The future of space technology is in reusable launch vehicle rockets, and city-based Skyroot Aerospace, which successfully fired its maiden flight last year, creating history as the first private sector firm to do so, has begun work on it alongside building a bigger cryogenic engine to launch the next Vikram-1 rocket, said CEO Pawan Kumar Chandana on Friday.

“We are going for methane-based rockets which is clean chemical and with high performance capacity. Space technology will see tremendous progress in the next 10-20 years with costs reduced. There could be a rocket taking off as frequently as planes and any part of the world could be reached in 30 minutes,” he said.

Delivering a talk titled ‘Skyroot journey and the future of space transportation’ at the seminar on ‘Recent trends in space sector: New India’, at CSIR-NGRI, Mr. Pawan Kumar said the country is rightly positioned to take advantage of the emerging technology due to the enabling role played by ISRO and government’s policy to nurture private sector.

“We can make anything 70-80% cheaper in comparison with any other country and we have the talent pool to make use of the opportunities. Space could be the next big thing after the IT revolution in the country. Space travel and tourism could well be possible within our lifetime,” he observed.

Tracing the growth of Skyroot, the CEO said it was a ‘leap of faith’ for him and his co-founder Naga Bharath Daka to give up their ISRO jobs and launch their startup four years ago amid much ‘scepticism’. “We have been amazed at the response to our successful maiden launch and it is a small step for the future,” he said.

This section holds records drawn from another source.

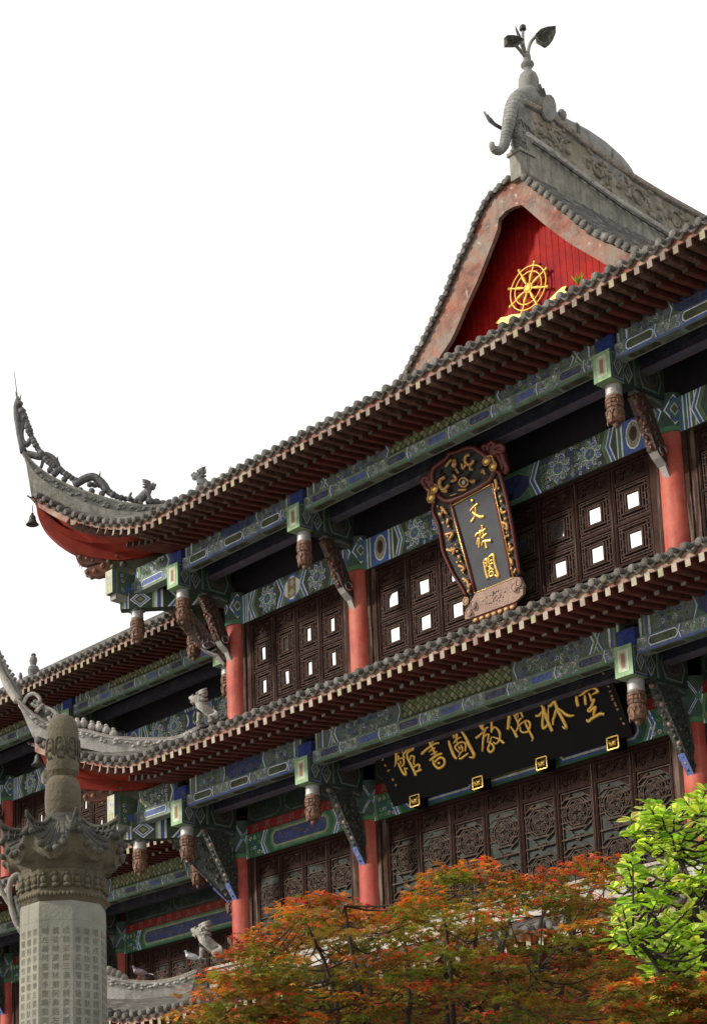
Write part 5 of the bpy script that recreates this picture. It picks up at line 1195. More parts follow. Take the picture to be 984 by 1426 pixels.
def goldblob(x,y,r): 
    p=S0(*A2(x,y))+n2*.02; (LSB if x<550 else RSB).ball(p,(r,r*.8,r),'old_gold',n=8,k=5)
for P in ([(270,570),(290,590),(310,620)],[(300,760),(350,750),(330,790)],[(310,860),(345,870),(365,850),(350,900)],[(390,970),(430,990),(410,1010)],[(420,1060),(450,1080),(465,1130)],[(640,380),(650,430),(640,460)],[(680,580),(690,610),(715,600)],[(700,680),(720,690),(725,730)],[(745,830),(740,870),(770,850)],[(750,930),(760,970)],[(390,900),(400,930)],[(270,640),(265,610)],[(320,650),(310,690)]):
    (LSB if P[0][0]<550 else RSB).tube(smoothpath([S0(*A2(x,y))+n2*.02 for x,y in P],3) if len(P)>2 else [S0(*A2(x,y))+n2*.02 for x,y in P],.028,'old_gold',n=6)
for i in range(46):
    t=rn.random()
    if i%2: x,y=lerp(240,460,t)+rn.uniform(-10,30),lerp(560,1150,t)+rn.uniform(-20,20)
    else: x,y=lerp(645,770,t)+rn.uniform(-15,15),lerp(400,1020,t)
    goldblob(x,y,rn.uniform(.018,.032))
LSB.build('side_panel',C0); RSB.build('side_panel',C0)
b=CRB
def g1b(P,r): b.tube(smoothpath([S0(*A1(x,y))+n2*.03 for x,y in P],3),r,'old_gold',n=7)
b.ball(S0(*A1(400,250))+n2*.03,(.055,.05,.06),'old_gold'); b.ball(S0(*A1(400,215))+n2*.03,(.035,.03,.035),'old_gold'); g1b([(375,200),(340,240),(320,270)],.025); g1b([(410,290),(440,330),(425,320)],.018)
b.tube([S0(*A1(540+42*math.cos(a),205+48*math.sin(a)))+n2*.03 for a in [k*.6 for k in range(9)]],.030,'old_gold',n=7); g1b([(510,250),(480,290),(470,240)],.024); g1b([(560,240),(545,290),(575,300)],.02)
g1b([(310,370),(265,400),(265,450),(300,490),(350,440)],.034); g1b([(300,480),(330,510),(280,500)],.02); g1b([(390,350),(420,390),(370,410)],.026); g1b([(550,400),(580,420),(590,390)],.026); g1b([(440,490),(480,490),(515,485)],.022); g1b([(660,330),(670,300),(690,345)],.022); g1b([(360,545),(425,525)],.012)
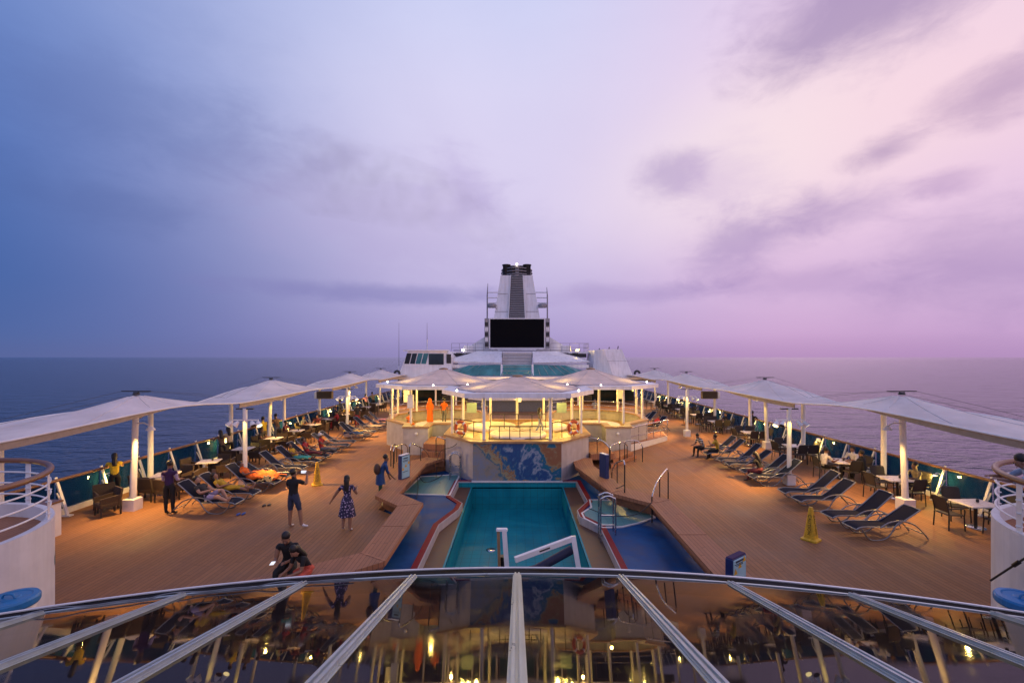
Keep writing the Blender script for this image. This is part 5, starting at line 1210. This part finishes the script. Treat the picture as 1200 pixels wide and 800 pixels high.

Dhruva Space CEO Sanjay Nekkanti spoke about ‘Small satellites and technology revolution’ and his own firm role in launching two small satellites in November last year. “About 1 lakh satellites are to be launched from now till 2030 across the world into space and most of them are going to be small satellites. The thinking now is to have a constellation of satellites to provide fast internet to global population as 50% do not have access,” he said.

Mr. Nekkanti said there are a lot of countries which have not sent rockets into space but would want satellite-based communication, navigation and weather forecasting abilities for which smaller satellites could be preferred. He urged scientists of various departments to come up with payloads for incorporation into satellites which, when launched into space, can provide myriad solutions.